Only the number is wanted: how many lines of the data contain "script"?
begin Available records
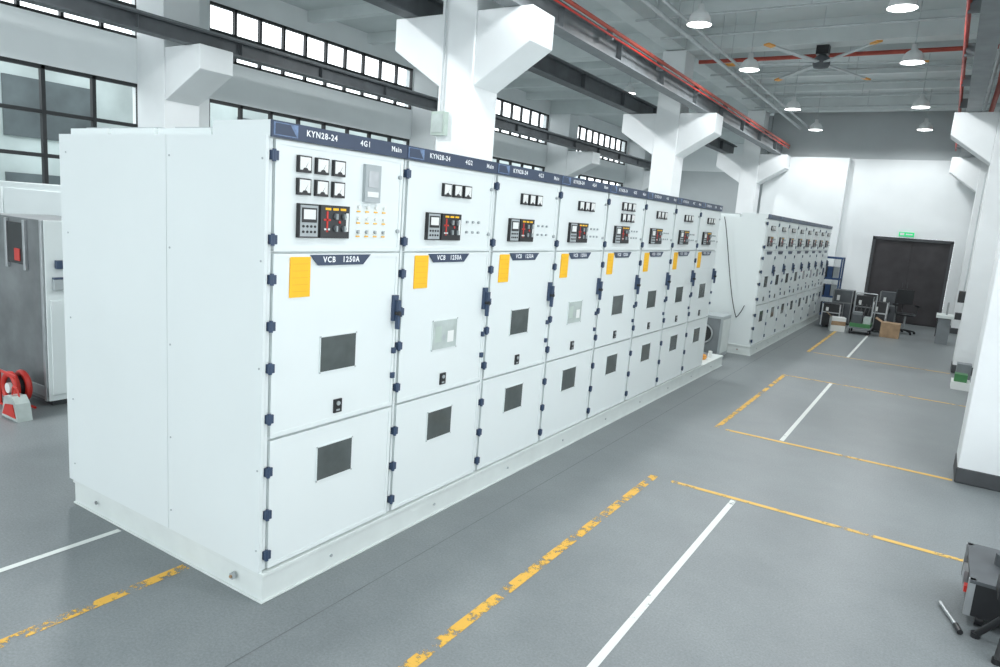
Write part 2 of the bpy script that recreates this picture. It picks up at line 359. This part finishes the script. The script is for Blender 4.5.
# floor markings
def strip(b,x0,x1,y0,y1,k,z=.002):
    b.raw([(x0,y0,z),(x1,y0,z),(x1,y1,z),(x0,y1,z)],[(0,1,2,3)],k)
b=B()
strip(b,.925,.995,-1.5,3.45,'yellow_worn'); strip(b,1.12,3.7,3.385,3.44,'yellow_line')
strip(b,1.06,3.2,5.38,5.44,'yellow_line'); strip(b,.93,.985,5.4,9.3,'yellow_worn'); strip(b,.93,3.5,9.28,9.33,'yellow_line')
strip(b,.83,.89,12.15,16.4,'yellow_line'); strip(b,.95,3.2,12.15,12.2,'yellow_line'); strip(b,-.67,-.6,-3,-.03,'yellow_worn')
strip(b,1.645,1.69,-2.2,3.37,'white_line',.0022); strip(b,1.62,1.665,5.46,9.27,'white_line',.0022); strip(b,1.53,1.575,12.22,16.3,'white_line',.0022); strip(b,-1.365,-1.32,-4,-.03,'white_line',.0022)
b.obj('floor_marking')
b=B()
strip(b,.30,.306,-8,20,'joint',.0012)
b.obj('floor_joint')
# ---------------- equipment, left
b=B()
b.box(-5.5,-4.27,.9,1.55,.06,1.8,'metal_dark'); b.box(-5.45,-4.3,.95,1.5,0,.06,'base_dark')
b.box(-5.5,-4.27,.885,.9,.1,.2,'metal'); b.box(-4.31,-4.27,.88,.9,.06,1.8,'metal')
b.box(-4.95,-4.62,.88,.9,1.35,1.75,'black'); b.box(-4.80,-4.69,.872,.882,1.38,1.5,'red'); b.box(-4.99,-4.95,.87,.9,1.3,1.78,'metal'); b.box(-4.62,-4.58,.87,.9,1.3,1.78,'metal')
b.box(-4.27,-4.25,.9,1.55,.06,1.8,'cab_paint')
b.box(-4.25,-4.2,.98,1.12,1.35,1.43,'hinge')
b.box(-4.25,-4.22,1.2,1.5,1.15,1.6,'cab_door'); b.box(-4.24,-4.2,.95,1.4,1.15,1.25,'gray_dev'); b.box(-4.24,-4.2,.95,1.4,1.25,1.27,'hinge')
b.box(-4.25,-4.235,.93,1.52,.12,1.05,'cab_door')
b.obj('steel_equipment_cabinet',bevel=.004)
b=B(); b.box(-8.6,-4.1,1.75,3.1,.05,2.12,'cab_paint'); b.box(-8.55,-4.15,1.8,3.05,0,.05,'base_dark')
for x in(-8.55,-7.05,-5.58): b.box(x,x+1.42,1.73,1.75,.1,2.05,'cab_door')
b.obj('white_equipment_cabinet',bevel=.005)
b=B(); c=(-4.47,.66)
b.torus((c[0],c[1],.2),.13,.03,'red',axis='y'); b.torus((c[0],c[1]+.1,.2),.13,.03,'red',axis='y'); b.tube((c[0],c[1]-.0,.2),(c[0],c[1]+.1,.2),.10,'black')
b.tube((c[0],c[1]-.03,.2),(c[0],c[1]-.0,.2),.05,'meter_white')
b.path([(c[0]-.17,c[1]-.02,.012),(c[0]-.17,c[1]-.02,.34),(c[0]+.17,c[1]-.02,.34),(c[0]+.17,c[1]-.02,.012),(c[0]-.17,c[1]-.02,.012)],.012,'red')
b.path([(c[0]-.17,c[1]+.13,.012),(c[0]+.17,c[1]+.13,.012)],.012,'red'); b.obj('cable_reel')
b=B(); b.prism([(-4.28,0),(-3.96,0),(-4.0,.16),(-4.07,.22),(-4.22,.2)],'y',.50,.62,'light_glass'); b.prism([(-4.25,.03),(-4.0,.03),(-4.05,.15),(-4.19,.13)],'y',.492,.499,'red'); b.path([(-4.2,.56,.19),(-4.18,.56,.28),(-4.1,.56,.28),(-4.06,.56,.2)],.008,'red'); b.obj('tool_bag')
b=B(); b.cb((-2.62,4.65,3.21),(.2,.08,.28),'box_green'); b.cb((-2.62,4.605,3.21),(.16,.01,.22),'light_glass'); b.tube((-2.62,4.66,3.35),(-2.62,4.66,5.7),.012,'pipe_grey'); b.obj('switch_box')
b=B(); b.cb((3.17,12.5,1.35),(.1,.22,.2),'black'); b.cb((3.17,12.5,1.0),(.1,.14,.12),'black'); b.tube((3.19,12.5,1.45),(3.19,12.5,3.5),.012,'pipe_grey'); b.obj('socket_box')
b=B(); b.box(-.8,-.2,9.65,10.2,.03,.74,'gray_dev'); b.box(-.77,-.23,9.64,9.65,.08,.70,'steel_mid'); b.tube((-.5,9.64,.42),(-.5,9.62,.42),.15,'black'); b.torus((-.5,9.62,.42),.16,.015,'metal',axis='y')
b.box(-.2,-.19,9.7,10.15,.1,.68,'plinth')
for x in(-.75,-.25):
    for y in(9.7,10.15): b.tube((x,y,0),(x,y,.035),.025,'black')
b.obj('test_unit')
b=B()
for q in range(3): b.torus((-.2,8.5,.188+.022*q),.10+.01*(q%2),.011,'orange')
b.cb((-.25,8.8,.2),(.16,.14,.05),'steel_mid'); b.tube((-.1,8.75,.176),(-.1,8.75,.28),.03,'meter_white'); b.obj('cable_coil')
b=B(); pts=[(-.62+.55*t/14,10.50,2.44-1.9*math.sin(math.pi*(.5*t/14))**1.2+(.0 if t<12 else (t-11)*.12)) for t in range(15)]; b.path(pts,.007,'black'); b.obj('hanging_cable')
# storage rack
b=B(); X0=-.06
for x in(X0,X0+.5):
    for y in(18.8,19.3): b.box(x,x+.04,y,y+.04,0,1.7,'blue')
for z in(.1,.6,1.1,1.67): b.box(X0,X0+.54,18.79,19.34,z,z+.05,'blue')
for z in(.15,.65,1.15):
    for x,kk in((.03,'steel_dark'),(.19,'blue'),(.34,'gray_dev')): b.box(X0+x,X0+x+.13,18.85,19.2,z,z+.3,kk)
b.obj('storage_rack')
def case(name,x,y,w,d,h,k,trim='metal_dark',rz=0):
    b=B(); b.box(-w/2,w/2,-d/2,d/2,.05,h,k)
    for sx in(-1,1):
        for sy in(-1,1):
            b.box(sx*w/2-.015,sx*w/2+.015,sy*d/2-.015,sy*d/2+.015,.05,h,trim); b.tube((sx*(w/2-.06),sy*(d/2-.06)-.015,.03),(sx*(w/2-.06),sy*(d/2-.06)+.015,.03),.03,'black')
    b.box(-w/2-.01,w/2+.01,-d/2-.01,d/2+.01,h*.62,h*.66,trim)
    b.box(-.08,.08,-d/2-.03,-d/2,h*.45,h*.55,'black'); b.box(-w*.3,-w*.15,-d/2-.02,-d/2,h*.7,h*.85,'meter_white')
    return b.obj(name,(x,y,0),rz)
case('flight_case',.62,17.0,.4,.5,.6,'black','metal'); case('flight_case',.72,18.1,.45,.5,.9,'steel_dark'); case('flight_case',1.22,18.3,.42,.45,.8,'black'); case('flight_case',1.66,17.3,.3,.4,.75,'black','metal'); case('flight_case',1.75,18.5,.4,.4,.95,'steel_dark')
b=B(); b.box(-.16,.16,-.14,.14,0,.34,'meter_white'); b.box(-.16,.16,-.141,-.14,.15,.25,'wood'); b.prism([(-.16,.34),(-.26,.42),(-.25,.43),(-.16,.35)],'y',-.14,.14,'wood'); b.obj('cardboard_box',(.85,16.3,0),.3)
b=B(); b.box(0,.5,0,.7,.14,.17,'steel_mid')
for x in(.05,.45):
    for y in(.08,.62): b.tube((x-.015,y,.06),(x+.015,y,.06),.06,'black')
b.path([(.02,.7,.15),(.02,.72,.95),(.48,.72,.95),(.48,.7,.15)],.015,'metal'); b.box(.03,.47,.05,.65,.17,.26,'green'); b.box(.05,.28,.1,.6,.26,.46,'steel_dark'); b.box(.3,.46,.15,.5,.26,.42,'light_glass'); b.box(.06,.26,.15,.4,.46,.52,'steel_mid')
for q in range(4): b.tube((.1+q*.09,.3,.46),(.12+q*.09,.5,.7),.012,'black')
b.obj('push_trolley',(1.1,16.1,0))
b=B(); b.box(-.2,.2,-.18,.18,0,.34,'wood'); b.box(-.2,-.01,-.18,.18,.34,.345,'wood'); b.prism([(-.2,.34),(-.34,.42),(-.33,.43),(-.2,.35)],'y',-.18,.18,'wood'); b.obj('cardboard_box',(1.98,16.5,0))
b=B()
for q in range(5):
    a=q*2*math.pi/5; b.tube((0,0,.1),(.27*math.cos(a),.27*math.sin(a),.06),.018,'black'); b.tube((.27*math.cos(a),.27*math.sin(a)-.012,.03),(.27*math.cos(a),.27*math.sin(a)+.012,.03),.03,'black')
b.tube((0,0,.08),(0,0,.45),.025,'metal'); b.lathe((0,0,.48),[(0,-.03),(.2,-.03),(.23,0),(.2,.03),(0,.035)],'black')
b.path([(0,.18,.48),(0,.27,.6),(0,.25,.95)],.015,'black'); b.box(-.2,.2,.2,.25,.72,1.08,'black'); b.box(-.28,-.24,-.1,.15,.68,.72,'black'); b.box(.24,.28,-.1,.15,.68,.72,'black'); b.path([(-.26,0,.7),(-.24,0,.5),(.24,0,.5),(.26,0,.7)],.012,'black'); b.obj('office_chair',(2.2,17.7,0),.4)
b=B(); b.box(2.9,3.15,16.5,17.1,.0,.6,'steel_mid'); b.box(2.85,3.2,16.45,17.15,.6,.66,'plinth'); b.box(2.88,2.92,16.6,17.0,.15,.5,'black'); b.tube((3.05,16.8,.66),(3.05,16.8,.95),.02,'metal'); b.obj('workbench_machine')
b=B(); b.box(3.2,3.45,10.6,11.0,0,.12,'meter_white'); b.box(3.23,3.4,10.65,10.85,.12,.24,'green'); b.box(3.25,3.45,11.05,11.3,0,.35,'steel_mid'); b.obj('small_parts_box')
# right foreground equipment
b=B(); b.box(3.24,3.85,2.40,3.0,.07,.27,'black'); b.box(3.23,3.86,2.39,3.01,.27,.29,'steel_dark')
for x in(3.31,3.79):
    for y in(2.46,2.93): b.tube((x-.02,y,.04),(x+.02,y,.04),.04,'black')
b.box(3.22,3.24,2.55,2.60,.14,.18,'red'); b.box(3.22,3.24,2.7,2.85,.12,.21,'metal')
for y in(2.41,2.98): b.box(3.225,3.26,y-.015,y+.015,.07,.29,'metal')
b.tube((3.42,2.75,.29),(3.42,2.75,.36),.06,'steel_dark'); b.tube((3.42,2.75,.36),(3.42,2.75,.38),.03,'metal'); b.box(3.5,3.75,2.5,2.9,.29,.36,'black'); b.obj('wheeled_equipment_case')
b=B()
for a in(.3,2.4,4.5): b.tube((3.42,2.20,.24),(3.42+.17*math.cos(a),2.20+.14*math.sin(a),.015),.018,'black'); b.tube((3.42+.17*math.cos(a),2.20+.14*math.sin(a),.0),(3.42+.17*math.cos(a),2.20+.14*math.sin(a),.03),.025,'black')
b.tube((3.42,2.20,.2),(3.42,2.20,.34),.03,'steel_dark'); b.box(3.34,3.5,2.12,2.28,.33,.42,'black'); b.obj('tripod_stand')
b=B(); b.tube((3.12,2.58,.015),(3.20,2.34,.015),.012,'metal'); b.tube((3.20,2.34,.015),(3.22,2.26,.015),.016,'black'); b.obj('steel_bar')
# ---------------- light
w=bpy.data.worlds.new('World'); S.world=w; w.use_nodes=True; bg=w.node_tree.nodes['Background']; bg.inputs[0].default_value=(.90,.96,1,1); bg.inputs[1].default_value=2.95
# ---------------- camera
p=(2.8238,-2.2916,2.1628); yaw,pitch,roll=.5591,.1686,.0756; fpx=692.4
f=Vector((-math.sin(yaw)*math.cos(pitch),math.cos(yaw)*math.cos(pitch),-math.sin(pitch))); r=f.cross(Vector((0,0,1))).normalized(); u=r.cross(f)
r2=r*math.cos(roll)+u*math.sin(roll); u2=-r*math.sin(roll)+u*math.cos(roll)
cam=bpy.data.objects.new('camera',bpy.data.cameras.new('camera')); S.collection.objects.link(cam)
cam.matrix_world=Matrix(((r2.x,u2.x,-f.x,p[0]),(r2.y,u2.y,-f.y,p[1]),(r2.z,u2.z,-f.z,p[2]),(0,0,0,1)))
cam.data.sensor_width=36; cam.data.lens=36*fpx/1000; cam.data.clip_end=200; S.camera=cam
end Available records
begin Available records
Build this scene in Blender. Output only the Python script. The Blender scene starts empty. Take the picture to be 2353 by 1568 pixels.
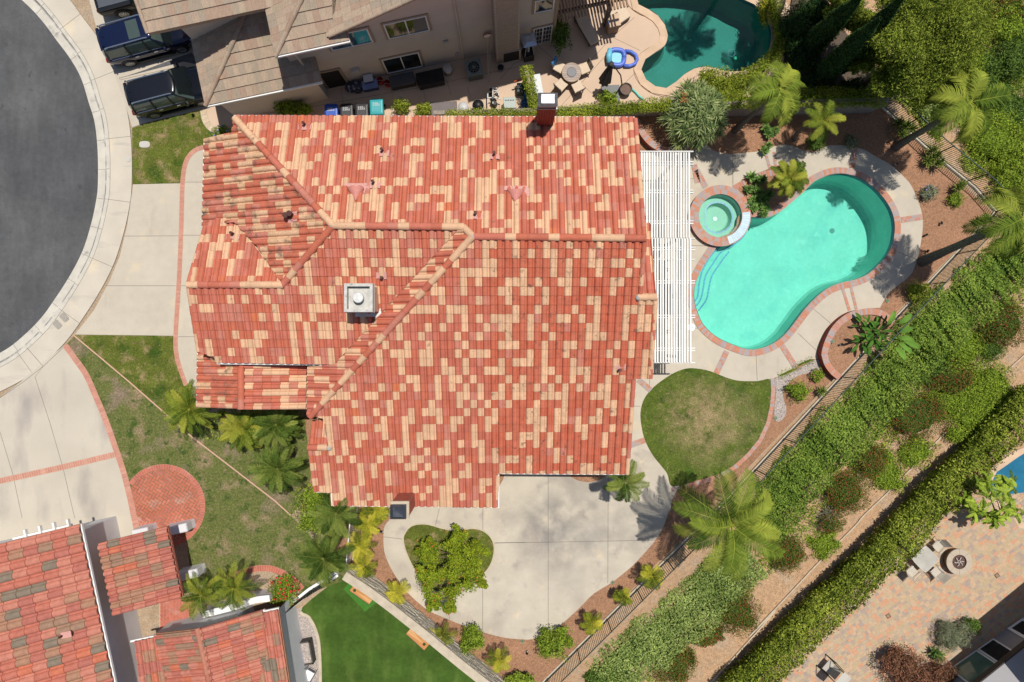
end Available records
* Finished exercise:
2